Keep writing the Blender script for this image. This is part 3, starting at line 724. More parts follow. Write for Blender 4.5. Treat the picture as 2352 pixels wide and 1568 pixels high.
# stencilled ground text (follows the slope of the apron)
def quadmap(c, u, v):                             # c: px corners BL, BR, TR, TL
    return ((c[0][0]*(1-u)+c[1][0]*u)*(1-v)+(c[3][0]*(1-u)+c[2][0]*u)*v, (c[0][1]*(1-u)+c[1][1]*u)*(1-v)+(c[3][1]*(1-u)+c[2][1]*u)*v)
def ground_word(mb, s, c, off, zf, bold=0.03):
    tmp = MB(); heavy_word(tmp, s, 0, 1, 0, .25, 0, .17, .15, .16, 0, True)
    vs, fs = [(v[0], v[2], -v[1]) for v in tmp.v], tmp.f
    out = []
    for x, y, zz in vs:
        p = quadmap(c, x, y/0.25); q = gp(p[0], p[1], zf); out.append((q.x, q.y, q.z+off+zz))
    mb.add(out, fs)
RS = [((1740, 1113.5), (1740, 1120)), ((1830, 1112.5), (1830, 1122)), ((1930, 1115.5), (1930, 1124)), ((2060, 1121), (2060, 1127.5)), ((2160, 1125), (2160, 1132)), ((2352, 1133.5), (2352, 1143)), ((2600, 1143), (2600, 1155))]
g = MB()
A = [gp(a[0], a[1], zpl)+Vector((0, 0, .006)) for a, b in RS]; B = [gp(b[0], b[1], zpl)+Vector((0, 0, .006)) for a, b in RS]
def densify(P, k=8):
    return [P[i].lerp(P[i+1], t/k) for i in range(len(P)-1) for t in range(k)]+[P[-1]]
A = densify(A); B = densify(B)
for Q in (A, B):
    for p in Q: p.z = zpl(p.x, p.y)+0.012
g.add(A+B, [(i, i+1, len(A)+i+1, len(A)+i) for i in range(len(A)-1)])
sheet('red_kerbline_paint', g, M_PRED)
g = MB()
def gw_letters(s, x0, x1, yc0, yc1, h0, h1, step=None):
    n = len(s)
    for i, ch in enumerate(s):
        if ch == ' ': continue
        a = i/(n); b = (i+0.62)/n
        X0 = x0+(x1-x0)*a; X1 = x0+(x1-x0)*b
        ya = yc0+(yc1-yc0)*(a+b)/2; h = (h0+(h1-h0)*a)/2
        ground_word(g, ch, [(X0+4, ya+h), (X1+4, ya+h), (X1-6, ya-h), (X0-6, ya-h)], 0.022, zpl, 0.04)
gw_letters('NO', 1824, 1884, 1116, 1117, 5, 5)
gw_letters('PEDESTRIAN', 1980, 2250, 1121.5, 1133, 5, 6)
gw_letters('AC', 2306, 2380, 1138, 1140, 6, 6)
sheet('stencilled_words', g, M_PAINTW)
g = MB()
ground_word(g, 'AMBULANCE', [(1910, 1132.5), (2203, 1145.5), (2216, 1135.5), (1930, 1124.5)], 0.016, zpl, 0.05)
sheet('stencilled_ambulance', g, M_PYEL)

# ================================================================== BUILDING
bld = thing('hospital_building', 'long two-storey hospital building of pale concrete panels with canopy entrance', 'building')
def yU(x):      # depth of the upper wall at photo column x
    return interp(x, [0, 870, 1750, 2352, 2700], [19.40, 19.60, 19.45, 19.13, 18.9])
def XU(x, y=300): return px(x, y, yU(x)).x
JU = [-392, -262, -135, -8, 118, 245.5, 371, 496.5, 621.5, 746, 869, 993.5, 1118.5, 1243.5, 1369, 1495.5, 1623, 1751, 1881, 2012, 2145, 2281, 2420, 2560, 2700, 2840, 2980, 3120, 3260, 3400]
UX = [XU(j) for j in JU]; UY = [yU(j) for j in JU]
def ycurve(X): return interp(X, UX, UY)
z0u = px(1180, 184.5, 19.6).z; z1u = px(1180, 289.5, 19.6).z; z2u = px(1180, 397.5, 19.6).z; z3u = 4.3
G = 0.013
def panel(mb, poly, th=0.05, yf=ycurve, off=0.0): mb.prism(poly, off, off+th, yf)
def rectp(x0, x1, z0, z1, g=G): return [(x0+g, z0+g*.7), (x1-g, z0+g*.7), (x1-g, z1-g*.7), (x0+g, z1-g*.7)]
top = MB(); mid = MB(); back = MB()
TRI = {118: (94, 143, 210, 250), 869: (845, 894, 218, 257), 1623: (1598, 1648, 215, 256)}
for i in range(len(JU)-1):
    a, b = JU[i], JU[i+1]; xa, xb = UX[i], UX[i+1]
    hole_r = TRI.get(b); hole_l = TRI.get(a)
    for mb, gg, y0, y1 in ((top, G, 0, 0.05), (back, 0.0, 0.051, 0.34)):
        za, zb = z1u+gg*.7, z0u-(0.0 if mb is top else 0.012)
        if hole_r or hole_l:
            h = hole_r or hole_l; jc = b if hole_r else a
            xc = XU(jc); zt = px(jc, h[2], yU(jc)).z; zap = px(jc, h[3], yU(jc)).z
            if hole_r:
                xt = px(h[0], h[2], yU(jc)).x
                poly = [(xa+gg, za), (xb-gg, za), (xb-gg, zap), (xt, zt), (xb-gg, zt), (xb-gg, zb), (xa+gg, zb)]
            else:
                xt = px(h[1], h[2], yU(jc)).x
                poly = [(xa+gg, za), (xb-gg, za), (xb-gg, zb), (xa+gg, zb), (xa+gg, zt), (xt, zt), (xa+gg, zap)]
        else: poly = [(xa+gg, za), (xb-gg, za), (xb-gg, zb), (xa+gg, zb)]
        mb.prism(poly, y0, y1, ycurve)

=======

• **PROBLEM TO WORK ON**
Show the data once more, exactly as it was written.

• **RESPONSE TO THE EXERCISE**
Keep writing the Blender script for this image. This is part 3, starting at line 724. More parts follow. Write for Blender 4.5. Treat the picture as 2352 pixels wide and 1568 pixels high.
# stencilled ground text (follows the slope of the apron)
def quadmap(c, u, v):                             # c: px corners BL, BR, TR, TL
    return ((c[0][0]*(1-u)+c[1][0]*u)*(1-v)+(c[3][0]*(1-u)+c[2][0]*u)*v, (c[0][1]*(1-u)+c[1][1]*u)*(1-v)+(c[3][1]*(1-u)+c[2][1]*u)*v)
def ground_word(mb, s, c, off, zf, bold=0.03):
    tmp = MB(); heavy_word(tmp, s, 0, 1, 0, .25, 0, .17, .15, .16, 0, True)
    vs, fs = [(v[0], v[2], -v[1]) for v in tmp.v], tmp.f
    out = []
    for x, y, zz in vs:
        p = quadmap(c, x, y/0.25); q = gp(p[0], p[1], zf); out.append((q.x, q.y, q.z+off+zz))
    mb.add(out, fs)
RS = [((1740, 1113.5), (1740, 1120)), ((1830, 1112.5), (1830, 1122)), ((1930, 1115.5), (1930, 1124)), ((2060, 1121), (2060, 1127.5)), ((2160, 1125), (2160, 1132)), ((2352, 1133.5), (2352, 1143)), ((2600, 1143), (2600, 1155))]
g = MB()
A = [gp(a[0], a[1], zpl)+Vector((0, 0, .006)) for a, b in RS]; B = [gp(b[0], b[1], zpl)+Vector((0, 0, .006)) for a, b in RS]
def densify(P, k=8):
    return [P[i].lerp(P[i+1], t/k) for i in range(len(P)-1) for t in range(k)]+[P[-1]]
A = densify(A); B = densify(B)
for Q in (A, B):
    for p in Q: p.z = zpl(p.x, p.y)+0.012
g.add(A+B, [(i, i+1, len(A)+i+1, len(A)+i) for i in range(len(A)-1)])
sheet('red_kerbline_paint', g, M_PRED)
g = MB()
def gw_letters(s, x0, x1, yc0, yc1, h0, h1, step=None):
    n = len(s)
    for i, ch in enumerate(s):
        if ch == ' ': continue
        a = i/(n); b = (i+0.62)/n
        X0 = x0+(x1-x0)*a; X1 = x0+(x1-x0)*b
        ya = yc0+(yc1-yc0)*(a+b)/2; h = (h0+(h1-h0)*a)/2
        ground_word(g, ch, [(X0+4, ya+h), (X1+4, ya+h), (X1-6, ya-h), (X0-6, ya-h)], 0.022, zpl, 0.04)
gw_letters('NO', 1824, 1884, 1116, 1117, 5, 5)
gw_letters('PEDESTRIAN', 1980, 2250, 1121.5, 1133, 5, 6)
gw_letters('AC', 2306, 2380, 1138, 1140, 6, 6)
sheet('stencilled_words', g, M_PAINTW)
g = MB()
ground_word(g, 'AMBULANCE', [(1910, 1132.5), (2203, 1145.5), (2216, 1135.5), (1930, 1124.5)], 0.016, zpl, 0.05)
sheet('stencilled_ambulance', g, M_PYEL)

# ================================================================== BUILDING
bld = thing('hospital_building', 'long two-storey hospital building of pale concrete panels with canopy entrance', 'building')
def yU(x):      # depth of the upper wall at photo column x
    return interp(x, [0, 870, 1750, 2352, 2700], [19.40, 19.60, 19.45, 19.13, 18.9])
def XU(x, y=300): return px(x, y, yU(x)).x
JU = [-392, -262, -135, -8, 118, 245.5, 371, 496.5, 621.5, 746, 869, 993.5, 1118.5, 1243.5, 1369, 1495.5, 1623, 1751, 1881, 2012, 2145, 2281, 2420, 2560, 2700, 2840, 2980, 3120, 3260, 3400]
UX = [XU(j) for j in JU]; UY = [yU(j) for j in JU]
def ycurve(X): return interp(X, UX, UY)
z0u = px(1180, 184.5, 19.6).z; z1u = px(1180, 289.5, 19.6).z; z2u = px(1180, 397.5, 19.6).z; z3u = 4.3
G = 0.013
def panel(mb, poly, th=0.05, yf=ycurve, off=0.0): mb.prism(poly, off, off+th, yf)
def rectp(x0, x1, z0, z1, g=G): return [(x0+g, z0+g*.7), (x1-g, z0+g*.7), (x1-g, z1-g*.7), (x0+g, z1-g*.7)]
top = MB(); mid = MB(); back = MB()
TRI = {118: (94, 143, 210, 250), 869: (845, 894, 218, 257), 1623: (1598, 1648, 215, 256)}
for i in range(len(JU)-1):
    a, b = JU[i], JU[i+1]; xa, xb = UX[i], UX[i+1]
    hole_r = TRI.get(b); hole_l = TRI.get(a)
    for mb, gg, y0, y1 in ((top, G, 0, 0.05), (back, 0.0, 0.051, 0.34)):
        za, zb = z1u+gg*.7, z0u-(0.0 if mb is top else 0.012)
        if hole_r or hole_l:
            h = hole_r or hole_l; jc = b if hole_r else a
            xc = XU(jc); zt = px(jc, h[2], yU(jc)).z; zap = px(jc, h[3], yU(jc)).z
            if hole_r:
                xt = px(h[0], h[2], yU(jc)).x
                poly = [(xa+gg, za), (xb-gg, za), (xb-gg, zap), (xt, zt), (xb-gg, zt), (xb-gg, zb), (xa+gg, zb)]
            else:
                xt = px(h[1], h[2], yU(jc)).x
                poly = [(xa+gg, za), (xb-gg, za), (xb-gg, zb), (xa+gg, zb), (xa+gg, zt), (xt, zt), (xa+gg, zap)]
        else: poly = [(xa+gg, za), (xb-gg, za), (xb-gg, zb), (xa+gg, zb)]
        mb.prism(poly, y0, y1, ycurve)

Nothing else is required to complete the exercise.